Exercise brief
Leave the pictures out, and retype all of the material exactly as written.
────────────────
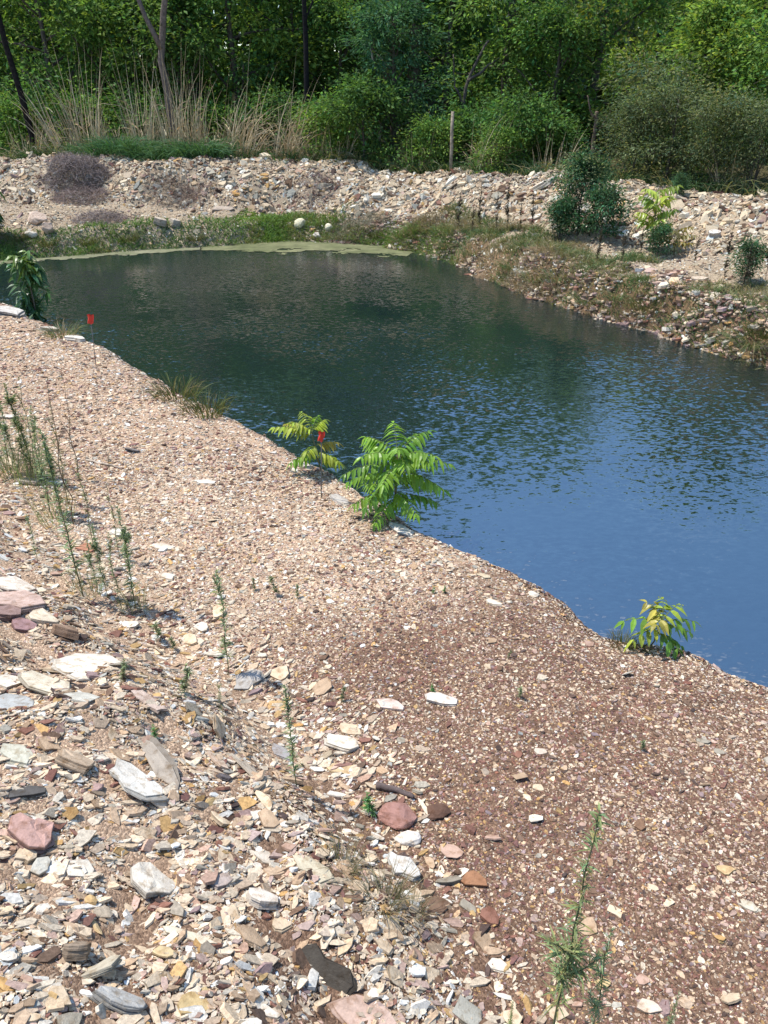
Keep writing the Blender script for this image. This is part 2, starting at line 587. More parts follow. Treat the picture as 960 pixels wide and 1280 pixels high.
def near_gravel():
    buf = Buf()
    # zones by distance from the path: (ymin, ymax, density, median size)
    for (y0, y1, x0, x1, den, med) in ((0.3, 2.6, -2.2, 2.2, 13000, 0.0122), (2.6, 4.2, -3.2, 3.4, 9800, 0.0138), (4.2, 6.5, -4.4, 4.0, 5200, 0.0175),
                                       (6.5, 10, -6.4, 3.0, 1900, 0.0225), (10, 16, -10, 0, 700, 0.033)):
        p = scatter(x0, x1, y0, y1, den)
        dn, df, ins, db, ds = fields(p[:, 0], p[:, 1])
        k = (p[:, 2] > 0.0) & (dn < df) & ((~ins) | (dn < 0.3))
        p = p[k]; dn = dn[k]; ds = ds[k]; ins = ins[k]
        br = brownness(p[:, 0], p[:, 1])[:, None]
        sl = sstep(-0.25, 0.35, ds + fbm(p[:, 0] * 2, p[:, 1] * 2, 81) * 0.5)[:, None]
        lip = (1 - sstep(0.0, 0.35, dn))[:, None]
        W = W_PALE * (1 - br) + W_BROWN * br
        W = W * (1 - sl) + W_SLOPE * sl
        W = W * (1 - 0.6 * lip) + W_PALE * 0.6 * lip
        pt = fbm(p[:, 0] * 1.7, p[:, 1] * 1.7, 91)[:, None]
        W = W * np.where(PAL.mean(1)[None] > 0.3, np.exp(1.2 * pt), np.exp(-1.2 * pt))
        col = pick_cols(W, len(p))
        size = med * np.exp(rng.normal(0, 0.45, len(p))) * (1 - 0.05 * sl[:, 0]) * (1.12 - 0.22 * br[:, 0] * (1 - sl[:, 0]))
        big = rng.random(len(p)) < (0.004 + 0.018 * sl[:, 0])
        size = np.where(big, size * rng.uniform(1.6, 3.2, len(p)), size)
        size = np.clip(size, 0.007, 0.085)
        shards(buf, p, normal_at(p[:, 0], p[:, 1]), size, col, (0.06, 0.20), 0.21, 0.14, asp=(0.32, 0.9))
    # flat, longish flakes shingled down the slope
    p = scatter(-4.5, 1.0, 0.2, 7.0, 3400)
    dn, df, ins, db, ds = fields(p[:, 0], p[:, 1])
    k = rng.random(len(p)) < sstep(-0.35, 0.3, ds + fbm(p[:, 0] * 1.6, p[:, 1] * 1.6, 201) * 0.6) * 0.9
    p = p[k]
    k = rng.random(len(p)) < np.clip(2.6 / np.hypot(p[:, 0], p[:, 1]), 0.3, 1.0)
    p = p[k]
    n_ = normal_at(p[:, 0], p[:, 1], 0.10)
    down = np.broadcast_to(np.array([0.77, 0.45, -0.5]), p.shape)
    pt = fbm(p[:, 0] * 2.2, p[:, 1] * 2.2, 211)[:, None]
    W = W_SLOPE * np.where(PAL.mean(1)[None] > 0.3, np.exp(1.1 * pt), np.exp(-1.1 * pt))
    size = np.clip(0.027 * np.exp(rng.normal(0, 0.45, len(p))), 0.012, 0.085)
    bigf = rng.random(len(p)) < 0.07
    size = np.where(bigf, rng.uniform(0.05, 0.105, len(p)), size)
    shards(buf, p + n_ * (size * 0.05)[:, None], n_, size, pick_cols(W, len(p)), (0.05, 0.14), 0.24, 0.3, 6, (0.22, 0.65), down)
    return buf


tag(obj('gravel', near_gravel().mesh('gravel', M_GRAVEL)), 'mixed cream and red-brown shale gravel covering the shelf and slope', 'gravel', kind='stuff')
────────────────
Finished answer
Keep writing the Blender script for this image. This is part 2, starting at line 587. More parts follow. Treat the picture as 960 pixels wide and 1280 pixels high.
def near_gravel():
    buf = Buf()
    # zones by distance from the path: (ymin, ymax, density, median size)
    for (y0, y1, x0, x1, den, med) in ((0.3, 2.6, -2.2, 2.2, 13000, 0.0122), (2.6, 4.2, -3.2, 3.4, 9800, 0.0138), (4.2, 6.5, -4.4, 4.0, 5200, 0.0175),
                                       (6.5, 10, -6.4, 3.0, 1900, 0.0225), (10, 16, -10, 0, 700, 0.033)):
        p = scatter(x0, x1, y0, y1, den)
        dn, df, ins, db, ds = fields(p[:, 0], p[:, 1])
        k = (p[:, 2] > 0.0) & (dn < df) & ((~ins) | (dn < 0.3))
        p = p[k]; dn = dn[k]; ds = ds[k]; ins = ins[k]
        br = brownness(p[:, 0], p[:, 1])[:, None]
        sl = sstep(-0.25, 0.35, ds + fbm(p[:, 0] * 2, p[:, 1] * 2, 81) * 0.5)[:, None]
        lip = (1 - sstep(0.0, 0.35, dn))[:, None]
        W = W_PALE * (1 - br) + W_BROWN * br
        W = W * (1 - sl) + W_SLOPE * sl
        W = W * (1 - 0.6 * lip) + W_PALE * 0.6 * lip
        pt = fbm(p[:, 0] * 1.7, p[:, 1] * 1.7, 91)[:, None]
        W = W * np.where(PAL.mean(1)[None] > 0.3, np.exp(1.2 * pt), np.exp(-1.2 * pt))
        col = pick_cols(W, len(p))
        size = med * np.exp(rng.normal(0, 0.45, len(p))) * (1 - 0.05 * sl[:, 0]) * (1.12 - 0.22 * br[:, 0] * (1 - sl[:, 0]))
        big = rng.random(len(p)) < (0.004 + 0.018 * sl[:, 0])
        size = np.where(big, size * rng.uniform(1.6, 3.2, len(p)), size)
        size = np.clip(size, 0.007, 0.085)
        shards(buf, p, normal_at(p[:, 0], p[:, 1]), size, col, (0.06, 0.20), 0.21, 0.14, asp=(0.32, 0.9))
    # flat, longish flakes shingled down the slope
    p = scatter(-4.5, 1.0, 0.2, 7.0, 3400)
    dn, df, ins, db, ds = fields(p[:, 0], p[:, 1])
    k = rng.random(len(p)) < sstep(-0.35, 0.3, ds + fbm(p[:, 0] * 1.6, p[:, 1] * 1.6, 201) * 0.6) * 0.9
    p = p[k]
    k = rng.random(len(p)) < np.clip(2.6 / np.hypot(p[:, 0], p[:, 1]), 0.3, 1.0)
    p = p[k]
    n_ = normal_at(p[:, 0], p[:, 1], 0.10)
    down = np.broadcast_to(np.array([0.77, 0.45, -0.5]), p.shape)
    pt = fbm(p[:, 0] * 2.2, p[:, 1] * 2.2, 211)[:, None]
    W = W_SLOPE * np.where(PAL.mean(1)[None] > 0.3, np.exp(1.1 * pt), np.exp(-1.1 * pt))
    size = np.clip(0.027 * np.exp(rng.normal(0, 0.45, len(p))), 0.012, 0.085)
    bigf = rng.random(len(p)) < 0.07
    size = np.where(bigf, rng.uniform(0.05, 0.105, len(p)), size)
    shards(buf, p + n_ * (size * 0.05)[:, None], n_, size, pick_cols(W, len(p)), (0.05, 0.14), 0.24, 0.3, 6, (0.22, 0.65), down)
    return buf


tag(obj('gravel', near_gravel().mesh('gravel', M_GRAVEL)), 'mixed cream and red-brown shale gravel covering the shelf and slope', 'gravel', kind='stuff')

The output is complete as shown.